I saw this plugin and decided to play around to see if I can get it working. So far I have it running and partial functionality going. I found a few forks and the dotnetcore version but nothing recent. The TLO wrapper seem broken because of a bad struct mapping and likely many other changes from the last 2 years.

Im going to keep chipping away at it for a while and see where things go.

If there are any more recent forks or private versions let me know, would love to help contribute.
 
I've made some progress last night with CppSharp to generate wrappers for interop so that there is no need to manually write or maintain it.
 
Ended up ditching CppSharp. I could only get it to generate parts which weren't of much use and ended up stripping away most of the project which became such a chore that it didnt help much with automation.
After that I added some more helper methods to the loader to avoid mapping struct offsets and fixed the type factory and most TLO. There are still loads of data type props to fix etc but it is running and I have a little test program being injected that I can debug =)

Fork with my current branch is here: https://github.com/anthony-spruyt/MQ2DotNet/tree/bugfix/bring-up-to-date-with-latest-mq

Disclaimer: I am by no means a C++ guru, very much a noob; I had some training in University back in the 2001 but mostly been in the managed world for the last 20 years.
 
Ended up ditching CppSharp. I could only get it to generate parts which weren't of much use and ended up stripping away most of the project which became such a chore that it didnt help much with automation.
After that I added some more helper methods to the loader to avoid mapping struct offsets and fixed the type factory and most TLO. There are still loads of data type props to fix etc but it is running and I have a little test program being injected that I can debug =)

Fork with my current branch is here: https://github.com/anthony-spruyt/MQ2DotNet/tree/bugfix/bring-up-to-date-with-latest-mq

Disclaimer: I am by no means a C++ guru, very much a noob; I had some training in University back in the 2001 but mostly been in the managed world for the last 20 years.
There's a developer on Project Lazarus who integrated C# into MQ2 and then completely rewrote their old E3 Macro. You might be interested in looking at his work. I worked with it for a while and it was incredibly fast.
 
There's a developer on Project Lazarus who integrated C# into MQ2 and then completely rewrote their old E3 Macro. You might be interested in looking at his work. I worked with it for a while and it was incredibly fast.
Awesome thanks for the info, going to check it out right now!
 
There's a developer on Project Lazarus who integrated C# into MQ2 and then completely rewrote their old E3 Macro. You might be interested in looking at his work. I worked with it for a while and it was incredibly fast.
Ooh wish I saw this earlier!!

This plugin https://github.com/RekkasGit/MQ2Mono is what ties it all together.

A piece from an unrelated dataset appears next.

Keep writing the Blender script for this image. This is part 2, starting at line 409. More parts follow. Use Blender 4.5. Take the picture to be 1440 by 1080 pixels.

Going to have some fun with this.
 
Ive taken a good look now at both MQ2Mono and MQ2Dotnet and gotten a much better idea of how each work as well as the MQ2 native code now. MQ2DotNet has so much more work put into it though with all the datatype wrappers and factory. I have been working on getting it up to date with the latest MQ2 data type definitions and making good progress.
 
Only 14 more data types to update, must say I underestimated the effort to get this up to date severely hah. Then I need to check if there are any new TLO's and also plugin TLO's that are worth capturing.
 
Only 14 more data types to update, must say I underestimated the effort to get this up to date severely hah. Then I need to check if there are any new TLO's and also plugin TLO's that are worth capturing.
Something about that statement just doesn't sound right at all. This plugin needing to individually code around all the data types of MQ.. MQ2Lua and MQ2Mono both seem to avoid needing to do that.

MQ2Lua is pretty flexible with its userdata able to point back to any mq datatype.
MQ2Mono may cheat a bit by using its MQ.Query<T>("..."); which will always result in some primitive like bool, int, string and never an MQ datatype like Spawn. May be a bit of a weakness that you have to keep doing a full TLO query each time.

Just seems like a pain in terms of extensibility if any time there is a new datatype, if you want this plugin to be able to use it, you have to add support it into this plugin as well. Is there not some generic implementation that could handle any MQ datatype?